Douglas Campbell’s view of the righteousness of God (the deliverance of God) draws specifically from the understanding of Christ as the definitive display of God’s righteousness. He states, “If we know what Christ is, we can infer immediately the content of the righteousness of God.”[7] Thus, Campbell concludes that the definitive character of God is benevolence because Christ exhibits no retributive characteristics in Paul’s writing.  Furthermore, drawing from the Old Testament’s picture of divine kingship, Campbell determines God’s character to be a compassionate king whose sole concern is to act to save an oppressed humanity. God’s kingly activity then is a “saving, liberating, life-giving, eschatological act,”[8] which delivers his oppressed people. Campbell defines this activity in the singular work of Jesus Christ whose death and resurrection liberates a captive humanity.  The product is “fundamentally liberative” and humanity is ontologically transformed, receiving a new flesh free from the powers of death and sin.[9]


[1] Douglas Campbell, The Deliverance of God (Grand Rapids, MI: William B. Eerdmans Publishing Company, 2009), 677.

[2] I have placed ‘righteousness’ in quotes because there is disagreement on how diakosune should be translated. I have chosen ‘righteousness’ solely because this is how it is most often discussed.

[3] Campbell’s methodology for defining diakosune theou differs considerably from the other two views. Campbell’s method starts with Christ as the definitive disclosure of diakosune theou and from this extrapolates its meaning by referring to how Christ is described in Paul. The other views draw on the phrases textual history to elucidate Paul’s meaning. Thus, is a little tenuous to fit Campbell’s definition into these three categories.

[4] Moo, Romans, 84.

[5] Ibid, 88. Moo acknowledges the covenantal framework of diakosune theou, however, he shows from passages, such as Psalm 143 and Daniel 9, that it cannot be tied exclusively to God’s covenant promises.

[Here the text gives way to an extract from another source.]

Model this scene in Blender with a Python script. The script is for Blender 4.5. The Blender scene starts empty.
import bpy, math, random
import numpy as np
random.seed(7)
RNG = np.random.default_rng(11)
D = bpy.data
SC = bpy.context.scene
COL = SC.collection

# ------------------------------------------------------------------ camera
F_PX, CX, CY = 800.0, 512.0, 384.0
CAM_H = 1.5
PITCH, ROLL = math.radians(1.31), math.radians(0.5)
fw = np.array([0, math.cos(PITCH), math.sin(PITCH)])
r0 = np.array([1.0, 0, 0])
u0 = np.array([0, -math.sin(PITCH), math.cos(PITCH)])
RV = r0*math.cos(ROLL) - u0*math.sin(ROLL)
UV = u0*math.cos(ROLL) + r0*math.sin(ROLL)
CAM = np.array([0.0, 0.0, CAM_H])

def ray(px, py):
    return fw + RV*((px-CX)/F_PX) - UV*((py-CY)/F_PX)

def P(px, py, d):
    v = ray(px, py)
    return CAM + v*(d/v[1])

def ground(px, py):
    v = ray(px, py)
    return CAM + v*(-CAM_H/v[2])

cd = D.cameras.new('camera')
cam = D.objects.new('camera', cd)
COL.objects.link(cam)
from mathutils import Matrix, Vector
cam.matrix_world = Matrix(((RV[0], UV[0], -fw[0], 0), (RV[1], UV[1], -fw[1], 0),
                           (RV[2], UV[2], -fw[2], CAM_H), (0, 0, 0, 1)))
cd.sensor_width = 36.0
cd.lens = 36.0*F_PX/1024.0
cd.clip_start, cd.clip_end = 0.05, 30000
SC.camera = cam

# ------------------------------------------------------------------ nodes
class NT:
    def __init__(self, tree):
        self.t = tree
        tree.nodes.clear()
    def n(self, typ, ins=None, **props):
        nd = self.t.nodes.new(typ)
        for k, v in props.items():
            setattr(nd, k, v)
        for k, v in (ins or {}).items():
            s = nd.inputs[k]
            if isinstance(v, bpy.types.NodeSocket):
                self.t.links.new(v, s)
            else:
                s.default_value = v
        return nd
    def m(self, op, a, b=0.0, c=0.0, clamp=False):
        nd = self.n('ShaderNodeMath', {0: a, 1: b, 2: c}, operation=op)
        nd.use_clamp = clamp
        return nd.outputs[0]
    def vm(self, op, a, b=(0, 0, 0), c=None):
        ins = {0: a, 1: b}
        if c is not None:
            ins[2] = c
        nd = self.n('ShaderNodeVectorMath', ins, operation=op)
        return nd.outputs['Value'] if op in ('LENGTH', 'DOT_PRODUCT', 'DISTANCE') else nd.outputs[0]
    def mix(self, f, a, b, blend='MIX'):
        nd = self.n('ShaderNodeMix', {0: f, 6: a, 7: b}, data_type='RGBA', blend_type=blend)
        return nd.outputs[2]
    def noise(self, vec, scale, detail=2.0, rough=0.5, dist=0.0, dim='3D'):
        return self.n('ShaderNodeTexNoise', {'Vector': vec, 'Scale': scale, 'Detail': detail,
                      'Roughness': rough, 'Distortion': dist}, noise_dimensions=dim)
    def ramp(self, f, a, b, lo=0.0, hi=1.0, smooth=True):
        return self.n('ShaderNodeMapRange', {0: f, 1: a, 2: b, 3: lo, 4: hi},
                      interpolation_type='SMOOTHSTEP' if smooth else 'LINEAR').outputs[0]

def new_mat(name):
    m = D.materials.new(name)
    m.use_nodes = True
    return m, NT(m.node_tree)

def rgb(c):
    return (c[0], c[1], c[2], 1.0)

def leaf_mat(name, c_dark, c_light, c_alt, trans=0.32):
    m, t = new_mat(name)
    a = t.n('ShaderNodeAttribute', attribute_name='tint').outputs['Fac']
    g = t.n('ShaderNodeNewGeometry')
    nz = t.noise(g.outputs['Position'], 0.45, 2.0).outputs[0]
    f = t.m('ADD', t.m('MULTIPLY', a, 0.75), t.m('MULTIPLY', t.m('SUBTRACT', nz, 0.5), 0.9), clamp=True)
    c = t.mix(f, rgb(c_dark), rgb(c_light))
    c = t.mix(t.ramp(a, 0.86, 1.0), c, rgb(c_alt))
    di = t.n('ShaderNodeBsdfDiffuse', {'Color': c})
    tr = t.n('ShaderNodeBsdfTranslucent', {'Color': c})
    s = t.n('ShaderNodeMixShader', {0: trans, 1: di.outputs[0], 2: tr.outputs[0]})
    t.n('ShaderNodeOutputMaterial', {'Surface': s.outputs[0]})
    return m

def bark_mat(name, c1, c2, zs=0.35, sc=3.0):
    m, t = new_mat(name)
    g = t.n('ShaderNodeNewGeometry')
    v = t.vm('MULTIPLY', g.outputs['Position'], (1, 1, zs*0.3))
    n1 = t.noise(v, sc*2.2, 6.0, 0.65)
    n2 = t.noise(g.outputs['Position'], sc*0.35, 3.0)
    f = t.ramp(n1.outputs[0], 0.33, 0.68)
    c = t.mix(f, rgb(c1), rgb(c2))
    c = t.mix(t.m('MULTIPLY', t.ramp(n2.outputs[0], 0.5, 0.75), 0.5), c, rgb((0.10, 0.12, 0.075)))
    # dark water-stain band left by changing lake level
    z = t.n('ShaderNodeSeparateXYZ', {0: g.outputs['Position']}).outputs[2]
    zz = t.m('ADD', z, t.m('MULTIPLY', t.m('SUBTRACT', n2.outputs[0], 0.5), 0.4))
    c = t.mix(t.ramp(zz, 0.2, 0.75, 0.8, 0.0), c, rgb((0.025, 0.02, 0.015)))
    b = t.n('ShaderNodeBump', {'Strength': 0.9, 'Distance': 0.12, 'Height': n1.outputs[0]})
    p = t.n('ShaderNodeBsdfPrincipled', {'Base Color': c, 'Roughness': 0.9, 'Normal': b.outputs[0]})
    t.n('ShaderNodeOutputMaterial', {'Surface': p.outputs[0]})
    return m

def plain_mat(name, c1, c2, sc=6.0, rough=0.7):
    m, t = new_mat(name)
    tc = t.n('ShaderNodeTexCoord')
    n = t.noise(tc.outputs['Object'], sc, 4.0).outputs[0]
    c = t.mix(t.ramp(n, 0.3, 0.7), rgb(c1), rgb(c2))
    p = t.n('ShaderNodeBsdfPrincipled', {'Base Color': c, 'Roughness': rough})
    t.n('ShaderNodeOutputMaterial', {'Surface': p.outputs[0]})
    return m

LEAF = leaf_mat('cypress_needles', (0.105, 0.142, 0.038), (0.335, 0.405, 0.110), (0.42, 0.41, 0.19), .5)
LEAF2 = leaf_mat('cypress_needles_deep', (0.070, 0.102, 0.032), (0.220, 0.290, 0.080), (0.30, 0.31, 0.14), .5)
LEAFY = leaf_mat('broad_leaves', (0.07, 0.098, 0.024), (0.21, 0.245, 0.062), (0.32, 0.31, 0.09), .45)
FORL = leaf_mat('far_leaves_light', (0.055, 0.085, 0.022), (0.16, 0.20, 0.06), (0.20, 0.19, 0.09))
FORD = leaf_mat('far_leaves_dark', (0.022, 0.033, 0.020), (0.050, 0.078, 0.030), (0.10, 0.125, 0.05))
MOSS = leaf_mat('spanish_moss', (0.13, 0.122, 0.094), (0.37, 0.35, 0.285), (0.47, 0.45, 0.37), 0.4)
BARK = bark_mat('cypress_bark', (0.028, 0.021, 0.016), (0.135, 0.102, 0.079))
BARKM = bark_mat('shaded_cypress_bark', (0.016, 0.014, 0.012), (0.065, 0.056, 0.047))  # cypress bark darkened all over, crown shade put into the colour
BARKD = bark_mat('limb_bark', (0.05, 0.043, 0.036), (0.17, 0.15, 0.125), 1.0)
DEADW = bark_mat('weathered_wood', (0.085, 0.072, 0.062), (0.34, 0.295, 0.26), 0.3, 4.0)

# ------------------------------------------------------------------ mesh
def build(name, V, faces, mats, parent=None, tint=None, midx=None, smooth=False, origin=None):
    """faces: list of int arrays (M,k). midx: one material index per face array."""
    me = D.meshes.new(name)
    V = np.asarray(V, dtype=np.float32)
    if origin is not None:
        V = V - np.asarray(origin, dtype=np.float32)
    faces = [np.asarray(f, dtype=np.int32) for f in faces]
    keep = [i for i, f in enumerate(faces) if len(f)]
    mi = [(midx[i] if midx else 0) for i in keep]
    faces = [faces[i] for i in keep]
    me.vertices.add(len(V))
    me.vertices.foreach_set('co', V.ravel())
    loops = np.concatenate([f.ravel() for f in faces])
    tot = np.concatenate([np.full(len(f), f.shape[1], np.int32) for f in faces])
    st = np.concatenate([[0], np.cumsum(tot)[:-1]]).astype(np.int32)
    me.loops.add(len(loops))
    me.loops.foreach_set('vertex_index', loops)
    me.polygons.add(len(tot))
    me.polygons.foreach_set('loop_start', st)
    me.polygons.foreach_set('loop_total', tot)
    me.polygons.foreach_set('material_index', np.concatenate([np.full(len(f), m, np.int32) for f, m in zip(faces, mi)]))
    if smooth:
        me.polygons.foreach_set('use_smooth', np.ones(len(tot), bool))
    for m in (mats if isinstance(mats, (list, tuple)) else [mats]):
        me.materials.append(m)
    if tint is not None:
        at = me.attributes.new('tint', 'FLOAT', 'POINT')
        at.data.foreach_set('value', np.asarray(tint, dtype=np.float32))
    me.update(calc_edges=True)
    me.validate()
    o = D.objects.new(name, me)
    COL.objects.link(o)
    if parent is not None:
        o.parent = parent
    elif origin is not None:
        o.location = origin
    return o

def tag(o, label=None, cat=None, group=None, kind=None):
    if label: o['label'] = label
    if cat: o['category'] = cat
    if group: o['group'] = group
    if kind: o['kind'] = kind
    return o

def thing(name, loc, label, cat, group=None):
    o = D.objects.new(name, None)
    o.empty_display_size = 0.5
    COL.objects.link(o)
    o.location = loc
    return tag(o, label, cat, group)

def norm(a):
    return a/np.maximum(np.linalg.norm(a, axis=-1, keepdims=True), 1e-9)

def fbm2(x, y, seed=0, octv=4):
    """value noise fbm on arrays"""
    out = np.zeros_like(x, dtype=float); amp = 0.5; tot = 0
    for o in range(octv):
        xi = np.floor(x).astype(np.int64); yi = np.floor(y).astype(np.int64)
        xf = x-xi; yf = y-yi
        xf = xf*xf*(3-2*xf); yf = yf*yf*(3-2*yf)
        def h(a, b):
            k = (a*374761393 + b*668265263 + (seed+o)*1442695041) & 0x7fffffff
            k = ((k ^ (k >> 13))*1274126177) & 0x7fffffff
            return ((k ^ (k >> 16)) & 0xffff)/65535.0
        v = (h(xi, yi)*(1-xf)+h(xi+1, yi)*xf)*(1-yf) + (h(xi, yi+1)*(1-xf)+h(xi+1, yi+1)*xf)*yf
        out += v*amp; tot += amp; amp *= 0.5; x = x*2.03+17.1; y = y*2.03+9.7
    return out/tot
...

[6] Wright, Justification (Downers Grove, IL: IVP Academic, 2009), 67.

[7] Douglas Campbell, The Deliverance of God, 683.

[8] Ibid, 702.

[9] Ibid, 73.

Holy Apocalyptic, Batman!

I am working on a paper that examines Paul’s apocalyptic imagination through conceptual metaphor. ‘Apocalyptic’ is term fraught with difficulties and the array of explanations offered by scholars range from sublime to ridiculous. I hope to have a post from my paper sometime this week, but the quote below from Douglas Campbell (who can go from sublime to ridiculous sometimes in the same paragraph – you know I love you Campbell!) captures both the importance and difficulty of the term for Pauline theology:

Nothing can be the same again. Both Paul and his fellow Christians are living in a new reality that, in a sense, only they can understand. In the light of this new reality they understand that Christ has rescued them from a tortured previous reality within which they were oppressed by evil powers. Christ and his followers are presently at war with that evil dominion, and to a degree the war extends through the middle of each Christian community and each Christian person in the form of an ongoing conflict between flesh and spirit. Nevertheless, Christ has effected the decisive act of deliverance and victory.  Christians are saved and dramatically! They have been set free and must now resist the temptation to lapse back into the old, evil, but strangely comfortable reality from which they have been delivered.

Douglas A. Campbell, The Deliverance of God: An Apocalyptic Rereading of Justification in Paul (Grand Rapids, MI: William B. Eerdmans Publishing Company, 2009), 190.